Donc, cet article que je prenais comme un concurrent n’est rien d’autre qu’une élucubration de plus dans la tentative de la raison universitaire de s’emparer d’une notion que seuls les amoureux peuvent théoriser.

Je n’avais donc pas tout à fait tort d’écrire passionnellement, émotionnellement, mes premiers chapitres

Reste à savoir si je suis un amoureux. C’est une autre question, puisqu’en effet, l’on peut aimer sans être un amoureux (sans romantica, pour faire vite)

Évidemment, je connais la réponse pour ce qui me concerne, mais l’on ne va pas transformer ce petit site en annexe du courrier des lectrices des magazines féminins, au demeurant de plus en plus rare, chacun ayant cru trouver dans un bouquin acheté trop vite sur le développement personnel la solution à ses problèmes non professionnels.

Tout le contraire du romantica. Il faut que j’avance, sûr.

Je livre ci-dessous la copie du billet que j’avais écrit avant de commencer mon bouquin, pour éviter la recherche fastidieuse dans mes billets (pourtant simple, par date)

 

ROMANTICA

« C’était autour d’une table, entre vrais amis, sur la terrasse d’un mas provençal, l’été finissant.

Les convives sont joyeux, les voix se mêlent, se coupent, s’interpellent, le chahut est sincère et les rires entiers. Le ton monte régulièrement d’un cran dans la dégustation d’un rosé délicieux mais pas assez frais. C’est ma voisine, une belle chipie, une vraie amie, qui me le fait remarquer en m’enlaçant un peu, assez langoureusement, mais nos hôtes n’ont pas entendu.

A cet instant, mon téléphone vibre, un message. Je le prends en main et avant même que je n’accède à cette maudite messagerie, elle me dit :

  • Mais tu es romantica! Je le savais ! Je m’en doutais !

Et elle ajoute, sur un ton de vraie caporale, fort, destiné à interrompre toutes les conversations éparpillées, qu’elle vient de voir sur mon smartphone, la pochette du disque que j’ai écouté, seul, sous les arbres dans l’après-midi, casque hi-fi de dernier cri collé sur les oreilles, que c’est Procol Harum, que c’est Whiter shade of pale, que je suis un romantica, que d’ailleurs, il suffit de voir mes photos, un vrai romantica.

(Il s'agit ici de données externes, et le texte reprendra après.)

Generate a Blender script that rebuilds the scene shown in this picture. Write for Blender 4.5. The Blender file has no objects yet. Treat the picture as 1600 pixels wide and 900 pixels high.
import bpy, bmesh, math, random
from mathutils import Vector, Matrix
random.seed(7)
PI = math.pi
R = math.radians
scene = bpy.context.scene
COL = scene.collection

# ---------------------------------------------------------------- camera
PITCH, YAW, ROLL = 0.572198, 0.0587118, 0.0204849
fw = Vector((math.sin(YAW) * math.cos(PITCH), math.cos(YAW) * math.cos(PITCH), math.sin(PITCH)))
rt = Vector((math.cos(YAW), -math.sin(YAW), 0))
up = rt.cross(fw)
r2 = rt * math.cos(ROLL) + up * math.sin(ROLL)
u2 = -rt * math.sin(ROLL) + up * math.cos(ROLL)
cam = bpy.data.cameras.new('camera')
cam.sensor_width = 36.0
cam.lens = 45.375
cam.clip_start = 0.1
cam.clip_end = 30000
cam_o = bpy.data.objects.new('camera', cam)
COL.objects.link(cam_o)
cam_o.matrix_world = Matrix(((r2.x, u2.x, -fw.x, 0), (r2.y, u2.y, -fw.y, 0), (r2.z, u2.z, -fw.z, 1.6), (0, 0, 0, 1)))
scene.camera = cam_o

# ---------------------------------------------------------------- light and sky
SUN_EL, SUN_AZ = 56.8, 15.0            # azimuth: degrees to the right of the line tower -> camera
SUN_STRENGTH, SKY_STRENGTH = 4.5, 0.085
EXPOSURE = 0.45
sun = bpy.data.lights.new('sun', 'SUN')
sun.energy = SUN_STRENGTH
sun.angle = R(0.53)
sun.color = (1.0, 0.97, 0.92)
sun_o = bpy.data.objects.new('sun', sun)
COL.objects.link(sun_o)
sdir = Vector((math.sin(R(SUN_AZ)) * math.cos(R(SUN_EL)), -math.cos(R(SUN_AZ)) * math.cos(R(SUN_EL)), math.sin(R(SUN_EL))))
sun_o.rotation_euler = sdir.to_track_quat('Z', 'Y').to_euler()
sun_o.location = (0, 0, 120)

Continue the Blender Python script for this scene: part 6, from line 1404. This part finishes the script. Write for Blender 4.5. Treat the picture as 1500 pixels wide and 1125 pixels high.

Avant même que je ne fasse semblant de la réprimander, de lui rappeler l’impolitesse des regards indiscrets au-dessus des épaules pour voler des images d’écran d’accueil des téléphones des voisins, l’un des invités prend la parole et lui dit :

  • Tu veux parler de romantisme, de romantique ? N’est-ce-pas ? Très chic ta traduction italienne.

Et c’est là qu’elle le regarde droit dans les yeux pour lui asséner, presque méprisante, avant de se servir un verre entier de rosé :

  • Toi, tu ferais mieux de te taire, tu ne comprends rien. J’ai bien dit romantica. Si tu veux nous sortir tes petites connaissances, piquées pendant tes insomnies dans Wikipédia, sur le mouvement romantique, les Musset et les Nerval, tu le feras quand je serai partie. Romantica, ok ? Rien à voir, ok ?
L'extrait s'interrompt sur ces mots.